> _THE REQUEST_
Reproduce the entries exactly.
── DATASET ENTRIES ──
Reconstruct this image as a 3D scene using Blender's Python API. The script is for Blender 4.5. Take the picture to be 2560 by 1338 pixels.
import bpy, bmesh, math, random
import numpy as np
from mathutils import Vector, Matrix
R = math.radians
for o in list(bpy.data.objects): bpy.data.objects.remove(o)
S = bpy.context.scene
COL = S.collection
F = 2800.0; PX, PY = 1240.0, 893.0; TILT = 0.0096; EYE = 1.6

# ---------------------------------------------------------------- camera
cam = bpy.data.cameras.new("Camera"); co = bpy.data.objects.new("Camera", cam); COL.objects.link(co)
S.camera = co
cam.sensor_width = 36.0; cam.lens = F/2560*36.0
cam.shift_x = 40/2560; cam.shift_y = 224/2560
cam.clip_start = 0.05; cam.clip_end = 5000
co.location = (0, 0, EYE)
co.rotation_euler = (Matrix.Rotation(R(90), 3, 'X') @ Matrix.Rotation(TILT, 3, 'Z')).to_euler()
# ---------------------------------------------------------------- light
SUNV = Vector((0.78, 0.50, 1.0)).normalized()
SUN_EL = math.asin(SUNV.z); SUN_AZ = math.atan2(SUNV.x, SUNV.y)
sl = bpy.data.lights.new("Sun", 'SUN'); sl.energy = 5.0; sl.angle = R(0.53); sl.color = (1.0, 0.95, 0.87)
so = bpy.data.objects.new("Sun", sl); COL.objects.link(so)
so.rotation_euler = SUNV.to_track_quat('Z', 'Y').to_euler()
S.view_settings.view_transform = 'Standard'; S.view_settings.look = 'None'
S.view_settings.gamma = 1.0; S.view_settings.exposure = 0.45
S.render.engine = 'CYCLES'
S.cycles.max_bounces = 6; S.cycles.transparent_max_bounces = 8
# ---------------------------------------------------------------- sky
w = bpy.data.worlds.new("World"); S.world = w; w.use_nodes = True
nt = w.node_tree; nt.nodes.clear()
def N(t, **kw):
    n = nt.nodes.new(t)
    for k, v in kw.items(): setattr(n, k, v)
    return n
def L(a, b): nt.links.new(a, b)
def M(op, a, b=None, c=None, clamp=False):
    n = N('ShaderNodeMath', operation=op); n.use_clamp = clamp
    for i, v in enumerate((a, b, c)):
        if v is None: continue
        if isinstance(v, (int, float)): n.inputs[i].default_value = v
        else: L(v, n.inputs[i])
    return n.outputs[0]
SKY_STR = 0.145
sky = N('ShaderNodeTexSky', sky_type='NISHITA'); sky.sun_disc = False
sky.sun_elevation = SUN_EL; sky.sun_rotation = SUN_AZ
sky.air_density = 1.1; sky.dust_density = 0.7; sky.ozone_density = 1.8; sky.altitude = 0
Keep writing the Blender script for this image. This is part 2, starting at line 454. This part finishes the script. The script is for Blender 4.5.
───
> _EXPECTED ANSWER_
Reconstruct this image as a 3D scene using Blender's Python API. The script is for Blender 4.5. Take the picture to be 2560 by 1338 pixels.
import bpy, bmesh, math, random
import numpy as np
from mathutils import Vector, Matrix
R = math.radians
for o in list(bpy.data.objects): bpy.data.objects.remove(o)
S = bpy.context.scene
COL = S.collection
F = 2800.0; PX, PY = 1240.0, 893.0; TILT = 0.0096; EYE = 1.6

# ---------------------------------------------------------------- camera
cam = bpy.data.cameras.new("Camera"); co = bpy.data.objects.new("Camera", cam); COL.objects.link(co)
S.camera = co
cam.sensor_width = 36.0; cam.lens = F/2560*36.0
cam.shift_x = 40/2560; cam.shift_y = 224/2560
cam.clip_start = 0.05; cam.clip_end = 5000
co.location = (0, 0, EYE)
co.rotation_euler = (Matrix.Rotation(R(90), 3, 'X') @ Matrix.Rotation(TILT, 3, 'Z')).to_euler()
# ---------------------------------------------------------------- light
SUNV = Vector((0.78, 0.50, 1.0)).normalized()
SUN_EL = math.asin(SUNV.z); SUN_AZ = math.atan2(SUNV.x, SUNV.y)
sl = bpy.data.lights.new("Sun", 'SUN'); sl.energy = 5.0; sl.angle = R(0.53); sl.color = (1.0, 0.95, 0.87)
so = bpy.data.objects.new("Sun", sl); COL.objects.link(so)
so.rotation_euler = SUNV.to_track_quat('Z', 'Y').to_euler()
S.view_settings.view_transform = 'Standard'; S.view_settings.look = 'None'
S.view_settings.gamma = 1.0; S.view_settings.exposure = 0.45
S.render.engine = 'CYCLES'
S.cycles.max_bounces = 6; S.cycles.transparent_max_bounces = 8
# ---------------------------------------------------------------- sky
w = bpy.data.worlds.new("World"); S.world = w; w.use_nodes = True
nt = w.node_tree; nt.nodes.clear()
def N(t, **kw):
    n = nt.nodes.new(t)
    for k, v in kw.items(): setattr(n, k, v)
    return n
def L(a, b): nt.links.new(a, b)
def M(op, a, b=None, c=None, clamp=False):
    n = N('ShaderNodeMath', operation=op); n.use_clamp = clamp
    for i, v in enumerate((a, b, c)):
        if v is None: continue
        if isinstance(v, (int, float)): n.inputs[i].default_value = v
        else: L(v, n.inputs[i])
    return n.outputs[0]
SKY_STR = 0.145
sky = N('ShaderNodeTexSky', sky_type='NISHITA'); sky.sun_disc = False
sky.sun_elevation = SUN_EL; sky.sun_rotation = SUN_AZ
sky.air_density = 1.1; sky.dust_density = 0.7; sky.ozone_density = 1.8; sky.altitude = 0
Keep writing the Blender script for this image. This is part 2, starting at line 454. This part finishes the script. The script is for Blender 4.5.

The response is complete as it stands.